◆ **Prompt**
Print only the lines from the top of the data through the line with "text_on_minus_x('edge_code', '1SOSO1MR-10', T2[0]", both included, skipping every picture.

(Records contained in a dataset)
○ ○ ○ ○ ○ ○ ○
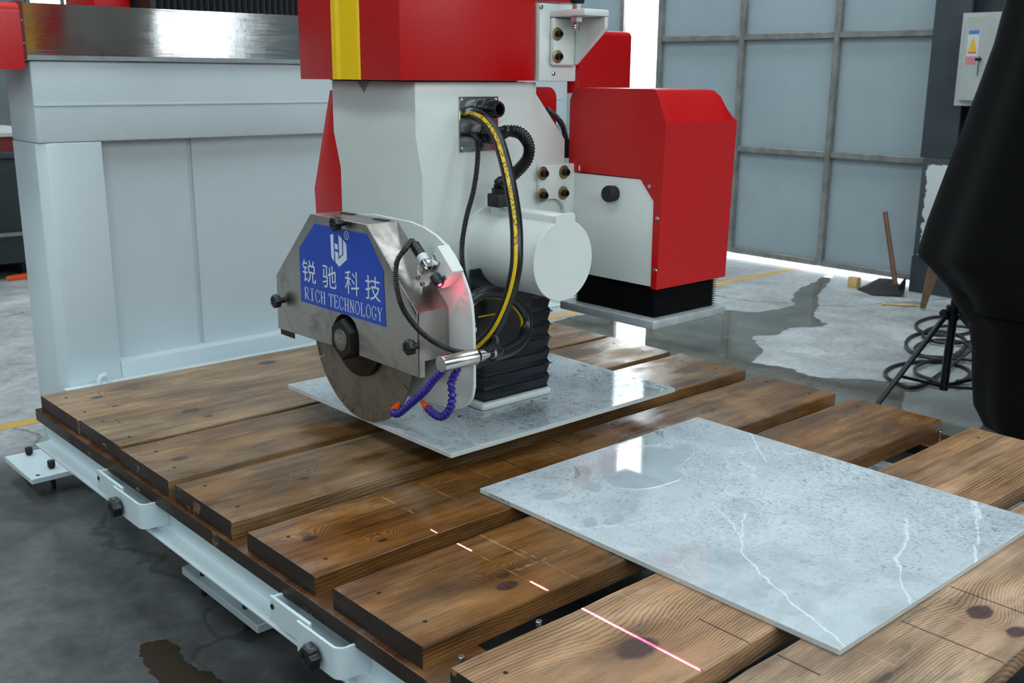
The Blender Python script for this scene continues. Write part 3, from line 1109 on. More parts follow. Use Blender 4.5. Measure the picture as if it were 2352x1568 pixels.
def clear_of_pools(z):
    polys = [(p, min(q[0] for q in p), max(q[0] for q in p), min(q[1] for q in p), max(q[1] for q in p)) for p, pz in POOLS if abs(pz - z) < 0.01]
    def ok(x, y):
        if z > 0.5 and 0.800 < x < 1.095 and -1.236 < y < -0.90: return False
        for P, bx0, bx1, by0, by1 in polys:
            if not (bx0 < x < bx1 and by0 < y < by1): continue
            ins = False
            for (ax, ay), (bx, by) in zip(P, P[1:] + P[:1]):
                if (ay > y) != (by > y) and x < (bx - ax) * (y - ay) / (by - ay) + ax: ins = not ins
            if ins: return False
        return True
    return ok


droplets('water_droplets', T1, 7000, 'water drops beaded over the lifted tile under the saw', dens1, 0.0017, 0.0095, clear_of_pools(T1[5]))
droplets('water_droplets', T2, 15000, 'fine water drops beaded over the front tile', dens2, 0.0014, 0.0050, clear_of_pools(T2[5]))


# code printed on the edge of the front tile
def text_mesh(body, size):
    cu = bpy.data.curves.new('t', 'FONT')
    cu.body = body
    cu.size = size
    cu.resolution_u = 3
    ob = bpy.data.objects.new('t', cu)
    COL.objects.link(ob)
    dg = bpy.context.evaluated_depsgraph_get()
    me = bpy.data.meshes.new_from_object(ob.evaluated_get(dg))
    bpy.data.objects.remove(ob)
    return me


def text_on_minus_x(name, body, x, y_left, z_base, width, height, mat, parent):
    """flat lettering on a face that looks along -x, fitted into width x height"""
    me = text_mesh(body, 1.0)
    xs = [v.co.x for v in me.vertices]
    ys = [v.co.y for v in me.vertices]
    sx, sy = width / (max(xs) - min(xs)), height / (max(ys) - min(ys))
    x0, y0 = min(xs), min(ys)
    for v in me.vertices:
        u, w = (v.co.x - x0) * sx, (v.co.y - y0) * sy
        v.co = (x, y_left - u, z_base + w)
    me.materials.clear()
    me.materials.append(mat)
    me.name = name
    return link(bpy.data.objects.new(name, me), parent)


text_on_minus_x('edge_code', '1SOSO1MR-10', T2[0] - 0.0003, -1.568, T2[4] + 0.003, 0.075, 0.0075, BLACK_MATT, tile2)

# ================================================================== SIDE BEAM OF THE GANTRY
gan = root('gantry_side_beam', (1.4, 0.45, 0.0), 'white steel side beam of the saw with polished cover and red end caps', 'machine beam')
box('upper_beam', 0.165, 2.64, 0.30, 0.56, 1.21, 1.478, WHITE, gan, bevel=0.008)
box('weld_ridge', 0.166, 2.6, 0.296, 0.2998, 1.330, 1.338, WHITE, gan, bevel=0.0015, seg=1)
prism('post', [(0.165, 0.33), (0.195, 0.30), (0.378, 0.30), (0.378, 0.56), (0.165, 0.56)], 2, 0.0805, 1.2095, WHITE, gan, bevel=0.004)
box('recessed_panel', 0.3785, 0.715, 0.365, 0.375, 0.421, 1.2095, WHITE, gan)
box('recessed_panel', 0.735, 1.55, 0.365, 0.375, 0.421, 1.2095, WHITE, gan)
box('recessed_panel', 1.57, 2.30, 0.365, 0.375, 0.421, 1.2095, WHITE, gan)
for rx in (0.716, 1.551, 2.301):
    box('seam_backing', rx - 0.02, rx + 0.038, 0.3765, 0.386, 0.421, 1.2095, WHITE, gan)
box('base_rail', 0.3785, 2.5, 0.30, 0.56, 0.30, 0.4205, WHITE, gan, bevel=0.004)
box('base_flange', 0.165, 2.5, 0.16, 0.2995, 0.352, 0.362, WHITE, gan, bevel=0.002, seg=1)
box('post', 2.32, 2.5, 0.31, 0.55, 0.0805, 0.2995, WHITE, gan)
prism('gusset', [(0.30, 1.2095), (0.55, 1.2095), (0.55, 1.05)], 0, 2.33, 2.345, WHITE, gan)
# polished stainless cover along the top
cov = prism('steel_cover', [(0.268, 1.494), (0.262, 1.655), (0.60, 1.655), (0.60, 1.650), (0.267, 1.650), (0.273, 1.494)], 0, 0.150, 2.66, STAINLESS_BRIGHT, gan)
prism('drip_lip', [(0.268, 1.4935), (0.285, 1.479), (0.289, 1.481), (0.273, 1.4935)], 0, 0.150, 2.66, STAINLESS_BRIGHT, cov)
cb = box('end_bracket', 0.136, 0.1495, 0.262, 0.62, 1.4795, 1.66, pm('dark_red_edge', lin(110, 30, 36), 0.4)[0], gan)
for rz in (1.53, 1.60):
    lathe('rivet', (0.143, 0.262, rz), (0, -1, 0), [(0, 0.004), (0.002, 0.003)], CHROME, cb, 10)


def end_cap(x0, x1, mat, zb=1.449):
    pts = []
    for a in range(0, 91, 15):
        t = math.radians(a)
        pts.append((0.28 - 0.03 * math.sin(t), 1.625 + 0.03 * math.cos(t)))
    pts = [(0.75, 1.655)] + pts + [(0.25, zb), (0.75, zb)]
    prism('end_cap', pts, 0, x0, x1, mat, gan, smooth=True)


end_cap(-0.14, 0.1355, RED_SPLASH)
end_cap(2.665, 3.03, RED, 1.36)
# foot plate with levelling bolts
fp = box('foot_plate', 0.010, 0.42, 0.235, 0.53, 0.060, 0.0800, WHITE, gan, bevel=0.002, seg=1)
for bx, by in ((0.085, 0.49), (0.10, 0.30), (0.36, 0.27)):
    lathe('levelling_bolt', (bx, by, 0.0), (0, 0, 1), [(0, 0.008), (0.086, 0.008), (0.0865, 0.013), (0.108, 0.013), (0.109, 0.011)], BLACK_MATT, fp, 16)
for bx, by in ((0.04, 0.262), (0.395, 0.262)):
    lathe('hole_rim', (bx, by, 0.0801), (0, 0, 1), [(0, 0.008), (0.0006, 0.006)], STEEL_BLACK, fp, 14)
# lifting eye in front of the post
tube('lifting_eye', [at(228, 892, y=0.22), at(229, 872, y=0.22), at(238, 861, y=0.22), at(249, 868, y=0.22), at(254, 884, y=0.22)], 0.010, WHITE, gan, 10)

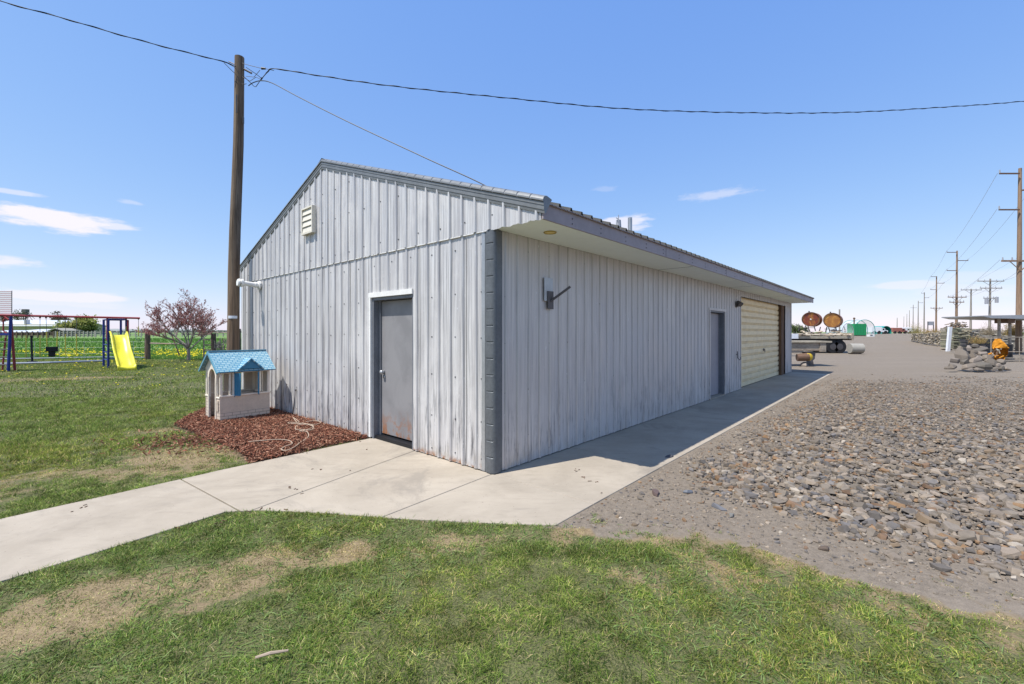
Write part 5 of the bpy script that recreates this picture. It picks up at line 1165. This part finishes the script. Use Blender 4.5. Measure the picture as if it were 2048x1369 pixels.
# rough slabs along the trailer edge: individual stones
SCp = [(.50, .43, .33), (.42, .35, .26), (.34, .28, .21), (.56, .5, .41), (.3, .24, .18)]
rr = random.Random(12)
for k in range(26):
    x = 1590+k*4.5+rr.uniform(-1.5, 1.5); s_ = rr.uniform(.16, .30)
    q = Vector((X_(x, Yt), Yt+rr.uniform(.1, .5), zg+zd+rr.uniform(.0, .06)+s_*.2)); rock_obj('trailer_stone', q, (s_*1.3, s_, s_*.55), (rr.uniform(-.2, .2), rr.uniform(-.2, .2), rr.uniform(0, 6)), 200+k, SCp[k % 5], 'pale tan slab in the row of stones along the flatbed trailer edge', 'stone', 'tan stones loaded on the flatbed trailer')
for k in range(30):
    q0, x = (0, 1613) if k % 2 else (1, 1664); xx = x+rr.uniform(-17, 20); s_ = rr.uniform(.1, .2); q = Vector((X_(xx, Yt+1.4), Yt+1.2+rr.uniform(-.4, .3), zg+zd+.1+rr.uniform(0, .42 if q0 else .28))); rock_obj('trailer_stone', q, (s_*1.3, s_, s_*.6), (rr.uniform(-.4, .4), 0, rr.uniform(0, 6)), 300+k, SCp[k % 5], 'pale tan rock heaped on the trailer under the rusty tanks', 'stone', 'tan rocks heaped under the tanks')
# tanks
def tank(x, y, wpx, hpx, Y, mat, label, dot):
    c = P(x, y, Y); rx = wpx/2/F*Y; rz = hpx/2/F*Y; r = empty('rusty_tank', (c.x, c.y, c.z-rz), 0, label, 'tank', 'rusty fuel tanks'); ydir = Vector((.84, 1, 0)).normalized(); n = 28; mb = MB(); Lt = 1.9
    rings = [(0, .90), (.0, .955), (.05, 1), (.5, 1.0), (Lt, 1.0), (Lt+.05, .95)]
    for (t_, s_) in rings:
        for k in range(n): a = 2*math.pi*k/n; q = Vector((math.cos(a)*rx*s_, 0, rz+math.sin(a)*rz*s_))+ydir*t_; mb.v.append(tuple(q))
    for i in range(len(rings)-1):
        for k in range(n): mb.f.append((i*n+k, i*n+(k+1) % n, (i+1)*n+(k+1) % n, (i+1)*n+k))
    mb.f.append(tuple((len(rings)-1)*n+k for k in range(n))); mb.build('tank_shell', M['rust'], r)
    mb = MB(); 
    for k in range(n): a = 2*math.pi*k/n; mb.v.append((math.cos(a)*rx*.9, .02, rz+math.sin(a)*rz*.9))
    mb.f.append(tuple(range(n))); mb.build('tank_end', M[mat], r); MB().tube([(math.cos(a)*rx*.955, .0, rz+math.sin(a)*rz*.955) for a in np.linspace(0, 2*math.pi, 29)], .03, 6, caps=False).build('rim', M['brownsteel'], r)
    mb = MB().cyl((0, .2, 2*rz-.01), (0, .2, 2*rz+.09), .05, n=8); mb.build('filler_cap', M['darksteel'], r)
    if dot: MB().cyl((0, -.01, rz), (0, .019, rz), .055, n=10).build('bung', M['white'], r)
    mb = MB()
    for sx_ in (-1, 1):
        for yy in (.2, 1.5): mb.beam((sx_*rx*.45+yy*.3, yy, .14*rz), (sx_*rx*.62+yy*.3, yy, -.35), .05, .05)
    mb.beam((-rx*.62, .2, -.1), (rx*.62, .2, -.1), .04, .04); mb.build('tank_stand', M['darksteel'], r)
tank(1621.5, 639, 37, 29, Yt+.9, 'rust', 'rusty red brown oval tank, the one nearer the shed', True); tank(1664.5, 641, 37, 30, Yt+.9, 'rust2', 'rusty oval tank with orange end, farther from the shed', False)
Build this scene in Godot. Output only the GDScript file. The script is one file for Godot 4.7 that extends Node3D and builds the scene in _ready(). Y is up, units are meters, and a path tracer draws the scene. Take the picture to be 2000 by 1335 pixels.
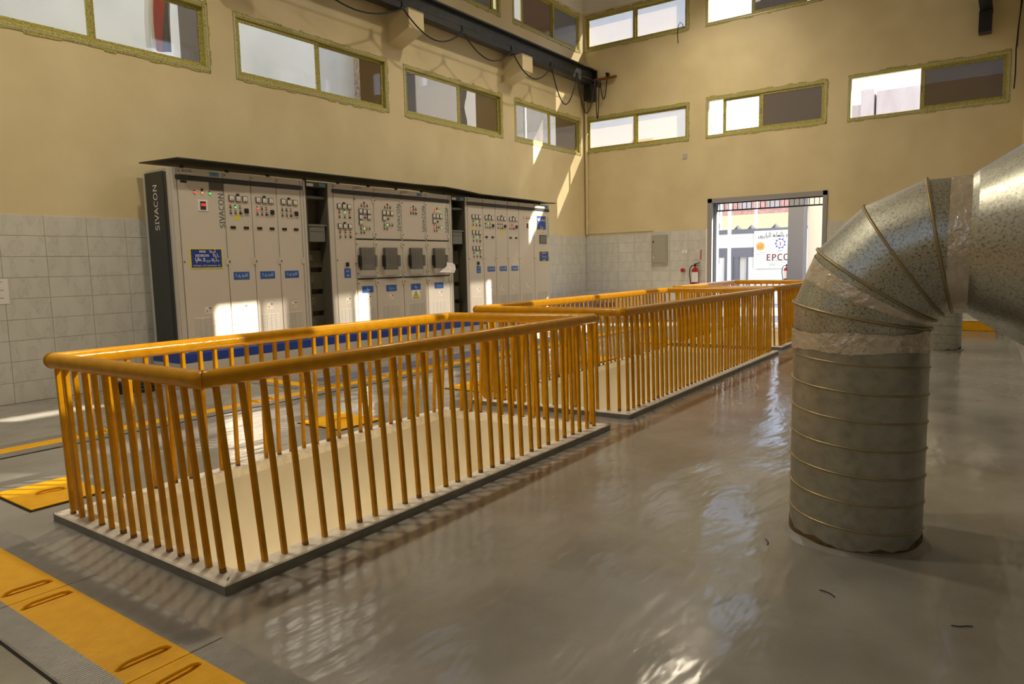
○ ○ ○ ○ ○ ○ ○
◆ **Correct answer**
The Blender Python script for this scene continues. Write part 3, from line 1109 on. More parts follow. Use Blender 4.5. Measure the picture as if it were 2352x1568 pixels.
def clear_of_pools(z):
    polys = [(p, min(q[0] for q in p), max(q[0] for q in p), min(q[1] for q in p), max(q[1] for q in p)) for p, pz in POOLS if abs(pz - z) < 0.01]
    def ok(x, y):
        if z > 0.5 and 0.800 < x < 1.095 and -1.236 < y < -0.90: return False
        for P, bx0, bx1, by0, by1 in polys:
            if not (bx0 < x < bx1 and by0 < y < by1): continue
            ins = False
            for (ax, ay), (bx, by) in zip(P, P[1:] + P[:1]):
                if (ay > y) != (by > y) and x < (bx - ax) * (y - ay) / (by - ay) + ax: ins = not ins
            if ins: return False
        return True
    return ok


droplets('water_droplets', T1, 7000, 'water drops beaded over the lifted tile under the saw', dens1, 0.0017, 0.0095, clear_of_pools(T1[5]))
droplets('water_droplets', T2, 15000, 'fine water drops beaded over the front tile', dens2, 0.0014, 0.0050, clear_of_pools(T2[5]))


# code printed on the edge of the front tile
def text_mesh(body, size):
    cu = bpy.data.curves.new('t', 'FONT')
    cu.body = body
    cu.size = size
    cu.resolution_u = 3
    ob = bpy.data.objects.new('t', cu)
    COL.objects.link(ob)
    dg = bpy.context.evaluated_depsgraph_get()
    me = bpy.data.meshes.new_from_object(ob.evaluated_get(dg))
    bpy.data.objects.remove(ob)
    return me


def text_on_minus_x(name, body, x, y_left, z_base, width, height, mat, parent):
    """flat lettering on a face that looks along -x, fitted into width x height"""
    me = text_mesh(body, 1.0)
    xs = [v.co.x for v in me.vertices]
    ys = [v.co.y for v in me.vertices]
    sx, sy = width / (max(xs) - min(xs)), height / (max(ys) - min(ys))
    x0, y0 = min(xs), min(ys)
    for v in me.vertices:
        u, w = (v.co.x - x0) * sx, (v.co.y - y0) * sy
        v.co = (x, y_left - u, z_base + w)
    me.materials.clear()
    me.materials.append(mat)
    me.name = name
    return link(bpy.data.objects.new(name, me), parent)


text_on_minus_x('edge_code', '1SOSO1MR-10', T2[0] - 0.0003, -1.568, T2[4] + 0.003, 0.075, 0.0075, BLACK_MATT, tile2)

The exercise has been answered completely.